# Exercise details
Print the listing below in its entirety, character for character.

# Supplied data
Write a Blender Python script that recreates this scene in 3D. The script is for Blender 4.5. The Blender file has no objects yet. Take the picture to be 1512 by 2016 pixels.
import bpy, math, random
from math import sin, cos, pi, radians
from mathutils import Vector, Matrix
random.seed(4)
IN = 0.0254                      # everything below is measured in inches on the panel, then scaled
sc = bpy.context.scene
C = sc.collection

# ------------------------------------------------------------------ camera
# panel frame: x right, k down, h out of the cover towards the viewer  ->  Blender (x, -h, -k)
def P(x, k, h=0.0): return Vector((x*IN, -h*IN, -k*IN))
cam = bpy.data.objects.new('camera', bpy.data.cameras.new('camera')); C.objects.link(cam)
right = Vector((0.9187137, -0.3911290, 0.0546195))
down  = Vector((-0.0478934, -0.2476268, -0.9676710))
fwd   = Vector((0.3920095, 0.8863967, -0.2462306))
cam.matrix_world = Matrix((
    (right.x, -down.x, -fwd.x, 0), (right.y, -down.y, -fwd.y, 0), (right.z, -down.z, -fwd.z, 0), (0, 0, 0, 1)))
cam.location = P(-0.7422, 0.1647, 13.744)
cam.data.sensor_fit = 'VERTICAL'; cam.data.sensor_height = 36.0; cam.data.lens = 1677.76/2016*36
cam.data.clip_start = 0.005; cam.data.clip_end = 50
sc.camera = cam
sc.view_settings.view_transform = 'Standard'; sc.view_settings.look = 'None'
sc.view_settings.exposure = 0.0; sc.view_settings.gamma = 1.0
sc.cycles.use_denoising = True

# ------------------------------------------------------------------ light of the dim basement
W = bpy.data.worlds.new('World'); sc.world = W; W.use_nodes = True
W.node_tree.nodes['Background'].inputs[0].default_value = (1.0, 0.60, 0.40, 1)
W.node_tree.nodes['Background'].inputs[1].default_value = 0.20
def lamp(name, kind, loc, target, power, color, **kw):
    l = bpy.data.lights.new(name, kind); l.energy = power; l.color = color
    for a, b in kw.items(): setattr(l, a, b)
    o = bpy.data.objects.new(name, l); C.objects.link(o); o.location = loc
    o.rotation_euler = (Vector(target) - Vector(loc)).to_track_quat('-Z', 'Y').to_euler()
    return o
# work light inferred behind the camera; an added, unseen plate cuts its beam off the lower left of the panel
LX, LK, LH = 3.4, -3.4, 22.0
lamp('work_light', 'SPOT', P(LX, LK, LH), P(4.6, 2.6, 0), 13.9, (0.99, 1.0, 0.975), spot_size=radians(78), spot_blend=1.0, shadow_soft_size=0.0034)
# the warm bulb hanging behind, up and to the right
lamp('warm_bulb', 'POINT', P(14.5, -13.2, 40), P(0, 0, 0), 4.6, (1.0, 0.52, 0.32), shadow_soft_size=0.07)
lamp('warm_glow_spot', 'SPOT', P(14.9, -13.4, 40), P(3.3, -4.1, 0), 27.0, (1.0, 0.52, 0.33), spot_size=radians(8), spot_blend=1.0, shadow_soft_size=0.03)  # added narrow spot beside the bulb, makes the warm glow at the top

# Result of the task
Write a Blender Python script that recreates this scene in 3D. The script is for Blender 4.5. The Blender file has no objects yet. Take the picture to be 1512 by 2016 pixels.
import bpy, math, random
from math import sin, cos, pi, radians
from mathutils import Vector, Matrix
random.seed(4)
IN = 0.0254                      # everything below is measured in inches on the panel, then scaled
sc = bpy.context.scene
C = sc.collection

# ------------------------------------------------------------------ camera
# panel frame: x right, k down, h out of the cover towards the viewer  ->  Blender (x, -h, -k)
def P(x, k, h=0.0): return Vector((x*IN, -h*IN, -k*IN))
cam = bpy.data.objects.new('camera', bpy.data.cameras.new('camera')); C.objects.link(cam)
right = Vector((0.9187137, -0.3911290, 0.0546195))
down  = Vector((-0.0478934, -0.2476268, -0.9676710))
fwd   = Vector((0.3920095, 0.8863967, -0.2462306))
cam.matrix_world = Matrix((
    (right.x, -down.x, -fwd.x, 0), (right.y, -down.y, -fwd.y, 0), (right.z, -down.z, -fwd.z, 0), (0, 0, 0, 1)))
cam.location = P(-0.7422, 0.1647, 13.744)
cam.data.sensor_fit = 'VERTICAL'; cam.data.sensor_height = 36.0; cam.data.lens = 1677.76/2016*36
cam.data.clip_start = 0.005; cam.data.clip_end = 50
sc.camera = cam
sc.view_settings.view_transform = 'Standard'; sc.view_settings.look = 'None'
sc.view_settings.exposure = 0.0; sc.view_settings.gamma = 1.0
sc.cycles.use_denoising = True

# ------------------------------------------------------------------ light of the dim basement
W = bpy.data.worlds.new('World'); sc.world = W; W.use_nodes = True
W.node_tree.nodes['Background'].inputs[0].default_value = (1.0, 0.60, 0.40, 1)
W.node_tree.nodes['Background'].inputs[1].default_value = 0.20
def lamp(name, kind, loc, target, power, color, **kw):
    l = bpy.data.lights.new(name, kind); l.energy = power; l.color = color
    for a, b in kw.items(): setattr(l, a, b)
    o = bpy.data.objects.new(name, l); C.objects.link(o); o.location = loc
    o.rotation_euler = (Vector(target) - Vector(loc)).to_track_quat('-Z', 'Y').to_euler()
    return o
# work light inferred behind the camera; an added, unseen plate cuts its beam off the lower left of the panel
LX, LK, LH = 3.4, -3.4, 22.0
lamp('work_light', 'SPOT', P(LX, LK, LH), P(4.6, 2.6, 0), 13.9, (0.99, 1.0, 0.975), spot_size=radians(78), spot_blend=1.0, shadow_soft_size=0.0034)
# the warm bulb hanging behind, up and to the right
lamp('warm_bulb', 'POINT', P(14.5, -13.2, 40), P(0, 0, 0), 4.6, (1.0, 0.52, 0.32), shadow_soft_size=0.07)
lamp('warm_glow_spot', 'SPOT', P(14.9, -13.4, 40), P(3.3, -4.1, 0), 27.0, (1.0, 0.52, 0.33), spot_size=radians(8), spot_blend=1.0, shadow_soft_size=0.03)  # added narrow spot beside the bulb, makes the warm glow at the top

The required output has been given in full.